All through those years of study, his mind had become that of an analyst, and it remained that way for a number of years. He loved the sound of words, the sound conveyed by a sentence or a verse. But he was also attracted to the technical approach to language, to translation, the right word at the right time and place, the grammatical reasoning and linguistic changes. His mind was clearly inclined more to analysis than creation. 

This was not to hide the least judgment or criticism. His studies had not been in vain for they broadened his fields of knowledge and understanding of his mother tongue. But when it came to reality, his efforts appeared to be worthless. Great knowledge doesn’t necessarily make a country’s economy grow. It was necessary, but in those days it there was too much demand. And as he refused to go into teaching because of uncertain results as well as his advanced age, he decided to become a journalist.

He passed the exams at the school of journalism brilliantly and was sent away to foreign countries to report on politics, social events, disasters, wars. Always concrete and active facts, facts that would make the headlines – contemporary history, really. Experience had taught him many things. If you were to write for somebody else, like a reporter for a newspaper, you had to follow every rule your superior imposed. Sometimes it went as far as having to re-write a whole series of columns to fit the respective tendencies of the journal. He saw it as a means of income. But with the passing of time he moved to independent journalism. He began writing his own articles as he pleased and sold them to several newspapers. To improve sales he had to adapt his style of writing – left or right wing, depending on the tendencies of the newspapers, depending on the thoughts and opinions of their directors. But as he improved, he seemed to have found how to do business with the modern economy. He had found a better way to make money, since one of the main expectations at the turn of the century was whether to have money or not to have money. It was a standard that was pretty hard to achieve – unless you were born with it – and hard to maintain. You had to fight for it, to devote yourself entirely to your job.

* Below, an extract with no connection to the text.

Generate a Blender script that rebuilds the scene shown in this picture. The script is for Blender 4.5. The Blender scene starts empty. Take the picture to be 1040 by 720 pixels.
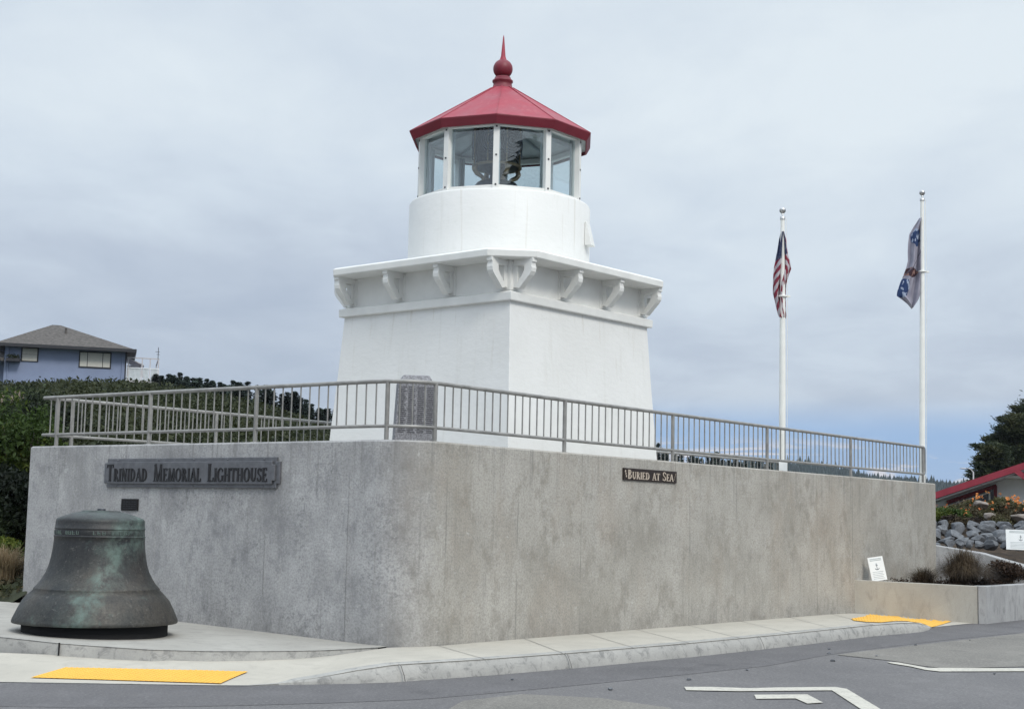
import bpy, math, random
import numpy as np
from mathutils import Vector, Matrix, noise as mnoise
PI = math.pi
rnd = random.Random(7)
nr = np.random.RandomState(11)
sc = bpy.context.scene
col = sc.collection

# ------------------------------------------------------------------ camera
F, PITCH, ROLL, EYE = 1492.17, .1127, .0218, 1.3
cam = bpy.data.cameras.new('camera'); camo = bpy.data.objects.new('camera', cam); col.objects.link(camo)
cam.sensor_width = 36; cam.lens = F / 1040 * 36; cam.clip_start = .1; cam.clip_end = 9000
fwd = Vector((0, math.cos(PITCH), math.sin(PITCH))); up0 = Vector((0, -math.sin(PITCH), math.cos(PITCH))); rt0 = Vector((1, 0, 0))
cr, sr = math.cos(ROLL), math.sin(ROLL)
rt = rt0 * cr + up0 * sr; up = up0 * cr - rt0 * sr
m = Matrix((rt, up, -fwd)).transposed().to_4x4(); m.translation = Vector((0, 0, EYE)); camo.matrix_world = m
sc.camera = camo

def ray(u, v):
    a, b = u - 520., v - 360.
    X = a * cr + b * sr; Y = -a * sr + b * cr
    return rt0 * (X / F) + fwd + up0 * (-Y / F)
def at(u, v, depth):                 # the point the photograph shows there, at a given distance north
    d = ray(u, v); return Vector((0, 0, EYE)) + d * (depth / d.y)
def on(u, v, z):                     # the point of a level surface
    d = ray(u, v); return Vector((0, 0, EYE)) + d * ((z - EYE) / d.z)

# ------------------------------------------------------------------ world, sun, exposure
SUN_EL, SUN_AZ = math.radians(42), math.radians(150)     # azimuth clockwise from +Y
w = bpy.data.worlds.new('World'); sc.world = w; w.use_nodes = True
nt = w.node_tree; nt.nodes.clear()
def N(tree, t, **k):
    n = tree.nodes.new(t)
    for a, b in k.items(): setattr(n, a, b)
    return n
class G:                              # small node-graph helper
    def __init__(s, tree): s.t = tree; s.l = tree.links
    def n(s, t, **k): return N(s.t, t, **k)
    def put(s, sock, v):
        if isinstance(v, bpy.types.NodeSocket): s.l.new(v, sock)
        elif v is not None:
            if hasattr(sock, 'default_value') and hasattr(sock.default_value, '__len__') and not hasattr(v, '__len__'): v = (v,) * len(sock.default_value)
            if hasattr(v, '__len__') and len(v) == 3 and len(sock.default_value) == 4: v = (*v, 1)
            sock.default_value = v
    def math(s, op, a, b=None, c=None, clamp=False):
        n = s.n('ShaderNodeMath', operation=op, use_clamp=clamp); s.put(n.inputs[0], a)
        if b is not None: s.put(n.inputs[1], b)
        if c is not None: s.put(n.inputs[2], c)
        return n.outputs[0]
    def mix(s, f, a, b, blend='MIX'):
        n = s.n('ShaderNodeMix', data_type='RGBA', blend_type=blend); s.put(n.inputs[0], f); s.put(n.inputs[6], a); s.put(n.inputs[7], b); return n.outputs[2]
    def noise(s, vec, scale, detail=4, rough=.55, dist=0):
        n = s.n('ShaderNodeTexNoise'); s.put(n.inputs['Vector'], vec); n.inputs['Scale'].default_value = scale
        n.inputs['Detail'].default_value = detail; n.inputs['Roughness'].default_value = rough; n.inputs['Distortion'].default_value = dist
        return n.outputs['Fac']
    def map(s, vec, sc_=(1, 1, 1), loc=(0, 0, 0), rot=(0, 0, 0)):
        n = s.n('ShaderNodeMapping'); s.put(n.inputs[0], vec); n.inputs['Scale'].default_value = sc_; n.inputs['Location'].default_value = loc; n.inputs['Rotation'].default_value = rot
        return n.outputs[0]
    def rng(s, v, a, b, c=0, d=1, smooth=False):
        n = s.n('ShaderNodeMapRange'); n.interpolation_type = 'SMOOTHSTEP' if smooth else 'LINEAR'
        s.put(n.inputs[0], v)
        for i, x in enumerate((a, b, c, d)): s.put(n.inputs[i + 1], x)
        return n.outputs[0]
    def ramp(s, v, stops):
        n = s.n('ShaderNodeValToRGB'); s.put(n.inputs[0], v); e = n.color_ramp.elements
        while len(e) < len(stops): e.new(.5)
        for i, (p, c) in enumerate(stops): e[i].position = p; e[i].color = (*c, 1) if len(c) == 3 else c
        return n.outputs[0]
g = G(nt)
sky = g.n('ShaderNodeTexSky'); sky.sky_type = 'NISHITA'; sky.sun_disc = False
sky.sun_elevation = SUN_EL; sky.sun_rotation = SUN_AZ; sky.air_density = 1; sky.dust_density = .6; sky.ozone_density = 1.5
tc = g.n('ShaderNodeTexCoord').outputs['Generated']
sep = g.n('ShaderNodeSeparateXYZ'); g.put(sep.inputs[0], tc); dx, dy, dz = sep.outputs
el = g.math('MAXIMUM', dz, 0.0)
den = g.math('ADD', el, .16)
comb = g.n('ShaderNodeCombineXYZ'); g.put(comb.inputs[0], g.math('DIVIDE', dx, den)); g.put(comb.inputs[1], g.math('DIVIDE', dy, den)); comb.inputs[2].default_value = 1.7
cl = comb.outputs[0]
n1 = g.noise(g.map(cl, (1, .55, 1), (3.1, 1.2, 0)), .95, 4, .5, .6)
n2 = g.noise(g.map(cl, (1, .8, 1), (7, 2, 0)), 3.4, 7, .6, .3)
nn = g.math('ADD', g.math('MULTIPLY', n1, .62), g.math('MULTIPLY', n2, .38))
# bright and grey parts of the cloud deck; the deck is greyest low on the west side
side = g.rng(dx, -.36, .30, 0, 1, True)
band = g.rng(el, .05, .30, 0, 1, True)
lum = g.math('ADD', g.math('MULTIPLY', g.rng(nn, .38, .62, -.5, .5), .46), g.math('ADD', g.math('MULTIPLY', band, .70), g.math('MULTIPLY', side, .20)))
cloud = g.ramp(lum, [(0, (.42, .49, .60)), (.3, (.50, .57, .67)), (.62, (.62, .70, .785)), (1, (.735, .81, .865))])
# zenith of an overcast sky is brighter than the horizon
gain = g.rng(el, .36, .95, 1.0, 2.5, True)
cloud = g.mix(1.0, cloud, g.math('MULTIPLY', gain, 1.0), 'MULTIPLY')
# low gap of blue sky with small bright clouds towards the sea
gapn = g.noise(g.map(tc, (9, 9, 60), (0.3, 0, .13)), 1.0, 5, .55, .4)
gap = g.math('MULTIPLY', g.rng(el, .090, .058, 0, 1, True), g.rng(g.math('ADD', dx, g.math('MULTIPLY', gapn, .25)), .08, .24, 0, 1, True))
blue = g.mix(.75, g.mix(1.0, sky.outputs[0], (.10, .10, .10), 'MULTIPLY'), (.20, .38, .74))
puff = g.noise(g.map(tc, (10, 10, 52), (2.1, 0, 1.43)), 1.0, 6, .65, .9)
puff = g.math('MULTIPLY', g.rng(puff, .52, .62, 0, 1, True), g.math('MULTIPLY', g.rng(el, .020, .032, 0, 1, True), g.rng(el, .062, .048, 0, 1, True)))
blue = g.mix(puff, blue, (.70, .68, .72))
skyc = g.mix(g.math('MULTIPLY', gap, .92), cloud, blue)
bg1 = g.n('ShaderNodeBackground'); g.put(bg1.inputs[0], skyc); bg1.inputs[1].default_value = 1.0
bg0 = g.n('ShaderNodeBackground'); g.put(bg0.inputs[0], sky.outputs[0]); bg0.inputs[1].default_value = .05
ms = g.n('ShaderNodeMixShader'); ms.inputs[0].default_value = .93
g.l.new(bg0.outputs[0], ms.inputs[1]); g.l.new(bg1.outputs[0], ms.inputs[2])
wo = g.n('ShaderNodeOutputWorld'); g.l.new(ms.outputs[0], wo.inputs[0])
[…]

As his experience had brought him more ideas and knowledge for his work, and as his job brought him the financial resources, he could occasionally go on vacation. He had known what it was like to wake up one morning without a penny in his pocket. Ever since, he had preferred to travel while under contract to a newspaper, although this meant, of course, he could never have real vacations.

They climbed off the great train and the screeching of the wheels announced its renewed departure. The last wagons disappeared into the woods. The railway line made a great arc through the trees and they could now only hear the whistle and the puffs of steam of the locomotive working hard. Gradually the sound ebbed away and it seemed as though they were being reborn amidst nature. The artificial noise of the train was replaced by the soft moan of the wind in the leaves. It made a comforting impression on the journalist. After a few moments, once the train had gotten beyond the sound barrier, he realized that this was a truly virgin forest. No other sound but the wind and the rushing of water from a small brook. No sign of modernity, no trace of any human presence.

And yet, according to his guide, there were many people wandering through the woods at this time of year. The Indian Summer was not yet over and natives were out hunting. The school timetable had been specially adapted for their kids, and even their professional lives were set in a way that allowed them to go hunting once a year, in early autumn. It was important to be able to take their kids along: a way of keeping their culture alive. 

“That is the least White Man could do for us. He has taken our land, but we have to keep respecting it. At least he bends to our customs,” the guide spoke as they went along, not even turning his head towards his companion. 

Those were instructive vacations. He listened to the guide – the old man resembled a wizard – and only asked one or two questions to extend the talk further. Never would he interrupt. He was introduced to a new culture and it fascinated him. The guide was a true witness of past times. When he spoke it sounded like he was reading from a book of history, but he knew how to keep his talk entertaining, how to keep the listener awake. It was during the evenings spent outside the tent, beside the brightly burning fire, that the journalist found the true significance of life as he lay down listening to the man’s stories. It was then he realized what writing was, how much simpler it appeared when seen through such a wonderful landscape: the wild forest. 

These trees, this wilderness – that was where it all came from. They possessed the knowledge of so many years. Ages ago they were here, or if not them, there were plenty before. This made him realize the cruelty inherent to mankind. But that’s how it goes, he thought. Or at least that is how it went, and it was too late to change it. “But you can respect nature,” he said to himself, “You can be more attentive to it, you can treat it better.” Ages ago there were woods all around and the men who lived here treated nature right. The same went for animals, the natives hunted and still hunt deer and bears, but they respected and esteemed their game, never would they waste the least part. After the hunting, they repented, meditated and prayed so that the game would be renewed the next season. It was a morally sane society, with honorable and respectful values. Men who handed down their beliefs and convictions to future generations. 

This idea of transmission of beliefs and convictions made the journalist reflect. He thought it over night after night. Natives had done it mainly through oral tradition, even if their scriptures and paintings were abundant and of the utmost interest. He had known about the Indians, about the hostility between Reds and Whites, their eternal fight. But now he had met one of them, a real one. And he had heard him talk, the voice of a patriarch and ancestor, like the pride a warrior feels for his own tribe. That was when he realized that literature was not just the analysis of words and sentences. It was not the structure of a sentence that mattered but the meaning the sentence conveyed. The reflection of a culture. Yes, he had seen the beauty and vastness of nature and ever since he could feel the beauty and the wideness of imagination. All those years ago he had needed that pawn to discover imagination, creative inspiration, the thing you can’t learn from anyone else but yourself. These vacations in the northern woods of Ontario had created a transition to a new life for him: the life of a writer.


The knowledge the native guide had brought him was to be included in each of his future novels and stories. It was somehow a privilege to hand down the knowledge an ancestor had once confided to him.